YOUR GOAL
Reproduce exactly and only the lines running from the one with "Continue the Blender" through the one with "(.016, .016, zc_-.021-BC)).build('leg', t)", both end lines included.

ITEMS
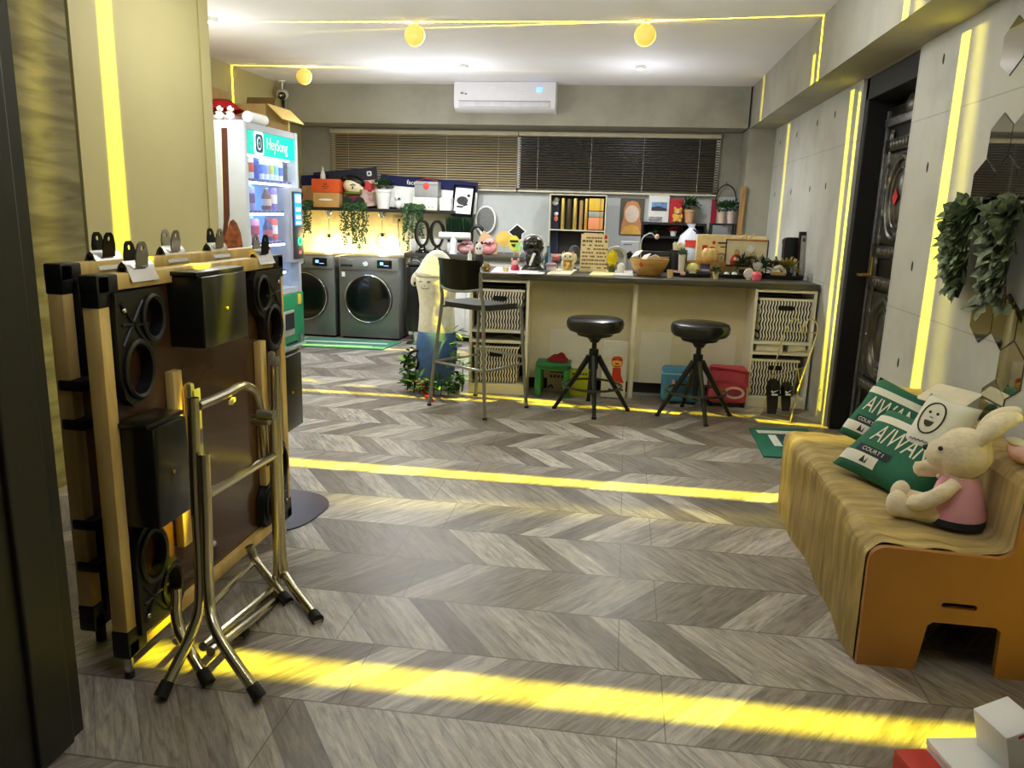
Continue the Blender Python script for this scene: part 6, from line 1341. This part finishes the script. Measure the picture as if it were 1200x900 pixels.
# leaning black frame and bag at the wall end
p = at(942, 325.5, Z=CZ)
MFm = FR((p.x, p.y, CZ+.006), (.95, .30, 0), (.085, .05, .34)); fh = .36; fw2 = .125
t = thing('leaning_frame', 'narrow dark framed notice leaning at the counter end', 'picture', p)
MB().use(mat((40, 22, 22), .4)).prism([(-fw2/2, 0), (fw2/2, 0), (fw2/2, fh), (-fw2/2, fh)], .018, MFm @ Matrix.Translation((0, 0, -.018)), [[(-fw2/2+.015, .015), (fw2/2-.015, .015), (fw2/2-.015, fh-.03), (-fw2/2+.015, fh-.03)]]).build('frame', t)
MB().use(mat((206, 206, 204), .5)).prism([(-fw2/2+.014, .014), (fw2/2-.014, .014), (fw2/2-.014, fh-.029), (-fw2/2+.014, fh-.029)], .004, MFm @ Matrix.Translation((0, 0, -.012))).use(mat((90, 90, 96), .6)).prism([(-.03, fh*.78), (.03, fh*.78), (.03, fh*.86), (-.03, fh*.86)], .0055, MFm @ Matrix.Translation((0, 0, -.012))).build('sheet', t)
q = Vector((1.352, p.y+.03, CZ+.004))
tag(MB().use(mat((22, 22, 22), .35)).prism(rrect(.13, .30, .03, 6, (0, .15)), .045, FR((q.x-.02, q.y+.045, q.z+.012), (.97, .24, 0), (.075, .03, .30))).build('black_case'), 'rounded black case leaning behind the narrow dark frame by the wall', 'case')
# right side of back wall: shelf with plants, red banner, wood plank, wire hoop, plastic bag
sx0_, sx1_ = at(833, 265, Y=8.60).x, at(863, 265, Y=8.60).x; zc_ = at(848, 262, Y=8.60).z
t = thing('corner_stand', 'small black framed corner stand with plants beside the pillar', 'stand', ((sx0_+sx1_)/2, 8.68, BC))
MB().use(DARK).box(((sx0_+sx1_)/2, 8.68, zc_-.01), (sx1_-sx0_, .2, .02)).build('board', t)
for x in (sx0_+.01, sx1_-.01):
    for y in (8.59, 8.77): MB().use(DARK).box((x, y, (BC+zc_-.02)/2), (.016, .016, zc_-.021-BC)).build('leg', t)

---

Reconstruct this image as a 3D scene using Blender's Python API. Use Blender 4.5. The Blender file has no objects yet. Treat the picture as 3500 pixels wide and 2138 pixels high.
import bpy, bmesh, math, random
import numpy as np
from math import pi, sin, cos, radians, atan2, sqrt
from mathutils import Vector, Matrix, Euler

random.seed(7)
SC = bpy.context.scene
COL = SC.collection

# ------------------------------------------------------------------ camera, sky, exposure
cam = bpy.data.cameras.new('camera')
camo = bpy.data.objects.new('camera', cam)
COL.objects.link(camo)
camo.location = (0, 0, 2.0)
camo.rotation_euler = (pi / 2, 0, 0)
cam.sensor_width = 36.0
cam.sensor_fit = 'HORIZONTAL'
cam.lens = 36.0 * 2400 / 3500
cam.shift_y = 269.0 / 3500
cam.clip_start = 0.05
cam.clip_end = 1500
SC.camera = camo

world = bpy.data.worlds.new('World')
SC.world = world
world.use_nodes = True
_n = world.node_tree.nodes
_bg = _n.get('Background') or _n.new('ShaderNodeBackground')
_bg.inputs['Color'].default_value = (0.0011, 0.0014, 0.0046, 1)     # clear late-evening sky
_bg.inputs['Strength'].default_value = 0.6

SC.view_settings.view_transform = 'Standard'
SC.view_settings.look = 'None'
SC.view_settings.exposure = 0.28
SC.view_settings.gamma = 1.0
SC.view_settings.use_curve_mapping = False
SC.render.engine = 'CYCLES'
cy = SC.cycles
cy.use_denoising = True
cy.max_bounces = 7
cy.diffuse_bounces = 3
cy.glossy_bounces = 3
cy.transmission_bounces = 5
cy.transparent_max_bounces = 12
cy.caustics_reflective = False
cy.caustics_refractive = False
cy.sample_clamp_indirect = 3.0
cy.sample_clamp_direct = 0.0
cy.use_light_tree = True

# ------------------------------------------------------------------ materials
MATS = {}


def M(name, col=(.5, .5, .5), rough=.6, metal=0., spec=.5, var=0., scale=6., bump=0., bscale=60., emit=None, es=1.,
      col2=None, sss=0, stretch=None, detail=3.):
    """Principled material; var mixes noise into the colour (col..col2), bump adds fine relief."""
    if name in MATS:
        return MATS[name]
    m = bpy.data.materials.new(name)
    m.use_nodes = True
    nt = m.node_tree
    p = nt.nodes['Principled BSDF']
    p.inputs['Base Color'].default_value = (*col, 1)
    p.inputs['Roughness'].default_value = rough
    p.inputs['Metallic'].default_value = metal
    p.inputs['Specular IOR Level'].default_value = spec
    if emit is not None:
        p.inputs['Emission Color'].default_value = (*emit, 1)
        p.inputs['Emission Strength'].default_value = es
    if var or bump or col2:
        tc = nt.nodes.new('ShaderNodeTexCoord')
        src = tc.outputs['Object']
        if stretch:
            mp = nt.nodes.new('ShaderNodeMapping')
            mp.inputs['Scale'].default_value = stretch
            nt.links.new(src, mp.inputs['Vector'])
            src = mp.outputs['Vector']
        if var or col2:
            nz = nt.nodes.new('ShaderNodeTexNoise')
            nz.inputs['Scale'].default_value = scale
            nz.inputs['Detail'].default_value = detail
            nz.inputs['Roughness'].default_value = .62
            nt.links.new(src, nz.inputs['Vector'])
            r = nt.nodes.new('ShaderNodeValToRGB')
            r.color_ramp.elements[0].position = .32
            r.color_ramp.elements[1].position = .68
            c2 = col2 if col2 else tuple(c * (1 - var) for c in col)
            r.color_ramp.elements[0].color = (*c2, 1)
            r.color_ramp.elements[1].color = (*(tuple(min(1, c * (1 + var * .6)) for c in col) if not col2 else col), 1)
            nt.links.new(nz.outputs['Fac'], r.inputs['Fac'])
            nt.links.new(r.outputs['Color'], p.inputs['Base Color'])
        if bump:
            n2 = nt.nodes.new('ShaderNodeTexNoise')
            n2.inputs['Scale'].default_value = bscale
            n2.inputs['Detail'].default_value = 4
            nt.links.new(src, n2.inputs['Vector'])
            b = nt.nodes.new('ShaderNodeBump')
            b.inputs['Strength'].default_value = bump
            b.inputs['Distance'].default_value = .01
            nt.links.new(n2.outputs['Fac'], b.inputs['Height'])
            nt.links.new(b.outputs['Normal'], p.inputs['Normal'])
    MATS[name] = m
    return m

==

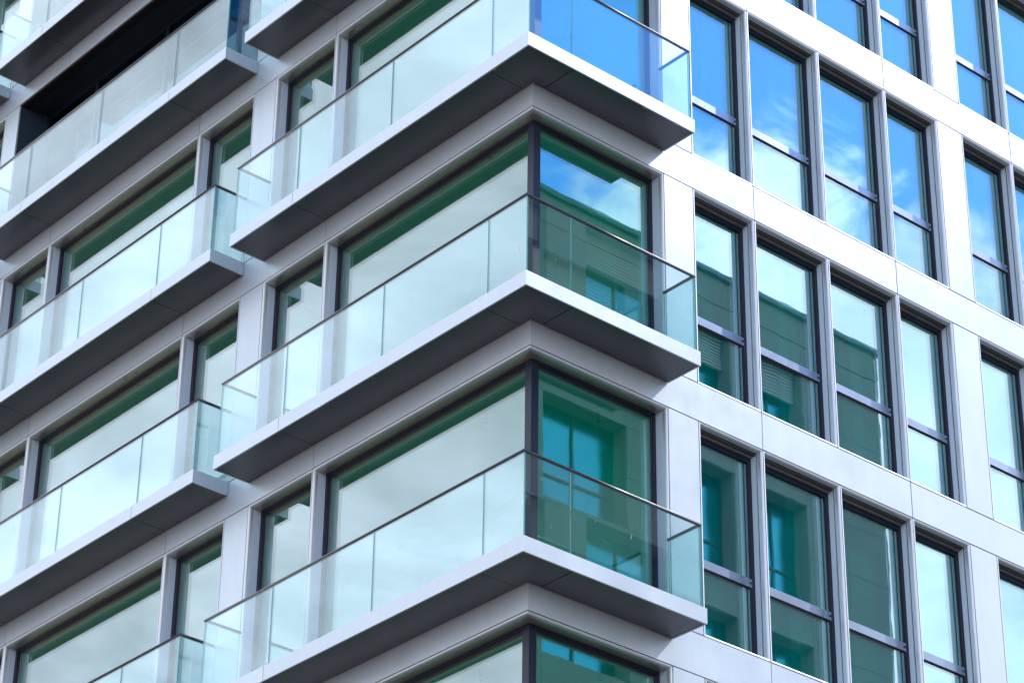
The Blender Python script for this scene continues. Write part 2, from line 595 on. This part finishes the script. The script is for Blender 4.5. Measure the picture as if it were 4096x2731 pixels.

TASK RESPONSE
Continue the Blender Python script for this scene: part 6, from line 1341. This part finishes the script. Measure the picture as if it were 1200x900 pixels.
# leaning black frame and bag at the wall end
p = at(942, 325.5, Z=CZ)
MFm = FR((p.x, p.y, CZ+.006), (.95, .30, 0), (.085, .05, .34)); fh = .36; fw2 = .125
t = thing('leaning_frame', 'narrow dark framed notice leaning at the counter end', 'picture', p)
MB().use(mat((40, 22, 22), .4)).prism([(-fw2/2, 0), (fw2/2, 0), (fw2/2, fh), (-fw2/2, fh)], .018, MFm @ Matrix.Translation((0, 0, -.018)), [[(-fw2/2+.015, .015), (fw2/2-.015, .015), (fw2/2-.015, fh-.03), (-fw2/2+.015, fh-.03)]]).build('frame', t)
MB().use(mat((206, 206, 204), .5)).prism([(-fw2/2+.014, .014), (fw2/2-.014, .014), (fw2/2-.014, fh-.029), (-fw2/2+.014, fh-.029)], .004, MFm @ Matrix.Translation((0, 0, -.012))).use(mat((90, 90, 96), .6)).prism([(-.03, fh*.78), (.03, fh*.78), (.03, fh*.86), (-.03, fh*.86)], .0055, MFm @ Matrix.Translation((0, 0, -.012))).build('sheet', t)
q = Vector((1.352, p.y+.03, CZ+.004))
tag(MB().use(mat((22, 22, 22), .35)).prism(rrect(.13, .30, .03, 6, (0, .15)), .045, FR((q.x-.02, q.y+.045, q.z+.012), (.97, .24, 0), (.075, .03, .30))).build('black_case'), 'rounded black case leaning behind the narrow dark frame by the wall', 'case')
# right side of back wall: shelf with plants, red banner, wood plank, wire hoop, plastic bag
sx0_, sx1_ = at(833, 265, Y=8.60).x, at(863, 265, Y=8.60).x; zc_ = at(848, 262, Y=8.60).z
t = thing('corner_stand', 'small black framed corner stand with plants beside the pillar', 'stand', ((sx0_+sx1_)/2, 8.68, BC))
MB().use(DARK).box(((sx0_+sx1_)/2, 8.68, zc_-.01), (sx1_-sx0_, .2, .02)).build('board', t)
for x in (sx0_+.01, sx1_-.01):
    for y in (8.59, 8.77): MB().use(DARK).box((x, y, (BC+zc_-.02)/2), (.016, .016, zc_-.021-BC)).build('leg', t)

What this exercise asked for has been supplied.